In November, 1922, the Egyptologist Howard Carter removed the final bricks sealing the entrance to the hitherto lost tomb of Tutankhamun, Egypt's boy pharaoh from 1332- 1323 BC.
Unusually, the tomb — packed with over 5000 regal funerary items — had survived virtually intact. Treasures included a solid gold coffin and death mask, jewel chests and the like, and more prosaic items for the deceased's afterlife, such as food, wine, sandals and linen underwear.
Tutankhamun's mummy lay in the innermost of three ornate, nested coffins, collectively weighing about 1.5 tonnes, contained within a stone sarcophagus surrounded by four gilded wooden shrines. The tomb being unusually small, the wooden shrines had been assembled within the tomb itself — in other words, they had been prefabricated, with components code-marked to aid assembly.
As happens today with maddening furniture kitsets, the workmen had here and there mistakenly tried to join mismatched pieces. Patience exhausted, in time-honoured fashion they simply reached for a bigger hammer and bashed the blighters into place. Three and a half millennia later, their burred ends testify to good old on-site pragmatism.
This year's refreshingly convivial Waitangi Day celebrations were conducted within coo-ee of the so-called Treaty House — another prefab construction.
"Prefabbed" in Sydney, it was built in 1833 for the British Resident, James Busby, and the original "key" marks on the framing timbers can still be seen on an intentionally exposed cross-section of wall.
The old New Zealand Railways department built its own staff houses and operating structures from way back in the 1870s.
After World War I, the department established its own kitset construction factory at Frankton Junction, near Hamilton, complete with a sawmill using timber from government forests.
It even boasted a plumbing department, producing its own baths, sinks, piping and spouting.
A range of prefab houses and structures were churned out, based on adaptable core designs. Later, state housing — although mainly built by private contractors — was derived from similar repertoires of pre-approved basic designs.
All in all, the Railways house construction model was a roaring success.
In a recent article, economist Shamubeel Eaqub — he of "zombie town" notoriety — while calling for a greatly expanded housing programme, laments the relatively small local market that purportedly constrains us from producing competitive volume kitset housing.
Excuse me. How is it that, nearly a century ago, when we were a quarter of the population we are now, we somehow had the necessary "scale" to produce volume kitset housing that fitted the bill, while also employing local materials and workers?
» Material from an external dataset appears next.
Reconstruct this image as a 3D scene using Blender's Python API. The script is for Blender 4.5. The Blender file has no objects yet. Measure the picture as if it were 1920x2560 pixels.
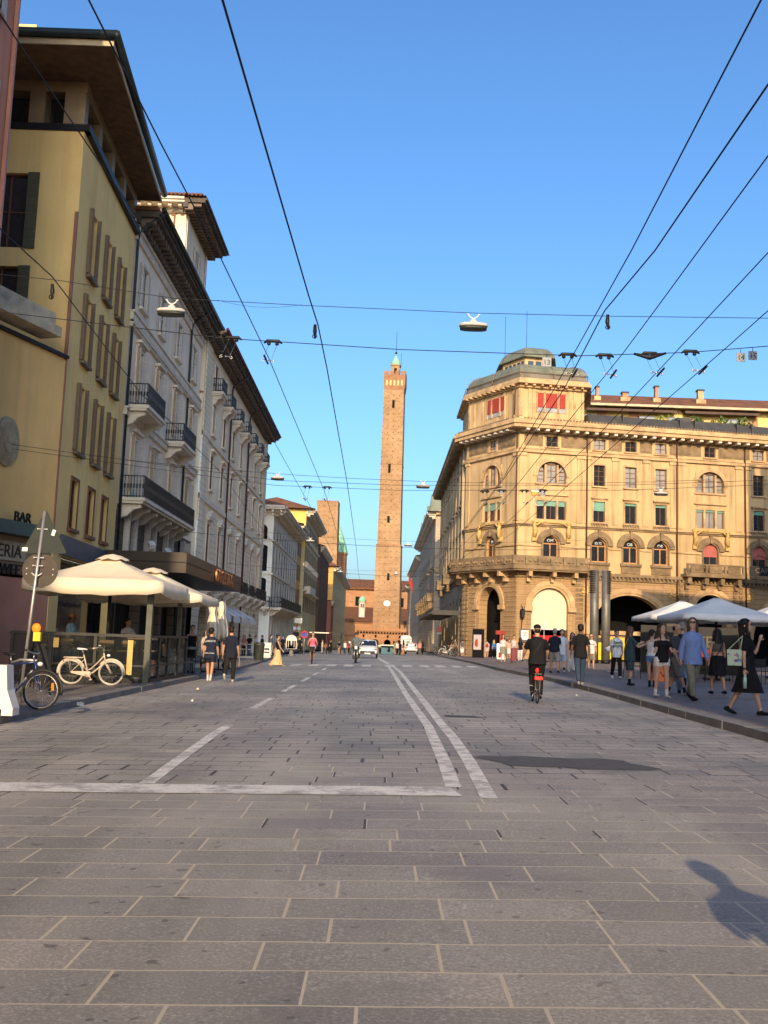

Eaqub was part of the three-person panel commissioned by Labour to produce a report — devoid of the previous Government's in-denial spin — on the current housing situation.
Their findings, released this week, make for sorry reading, with homelessness, and home ownership and affordability rates in cellar-dweller land.
Despite his reservations about "scale", Shamubeel is still a kitset fan.
But he answers his own question when he says local manufacturers need volume orders. Exactly. And NZ Ltd has already been there, done that when our "scale" was far less. All it needs is the political will to reboot it, even if it means doing it in a public works context, as we did with the NZ Railways model.
It's pathetic that "affordable" housing plans define "affordable" as being in the half-million dollar range.
Even for those up for it, it's mainly a recipe for mortgage slavery.
We can build basic houses for half that amount, even in Auckland, by making creative use of Government land and existing financial and infrastructure resources — interest-free funding through our own Reserve Bank for starters.
But expectations for first houses have to be realistic and modest.
For a few tips, revisit some of those early kitset railways and state houses ... and million-dollar leaky-home owners, eat your heart out.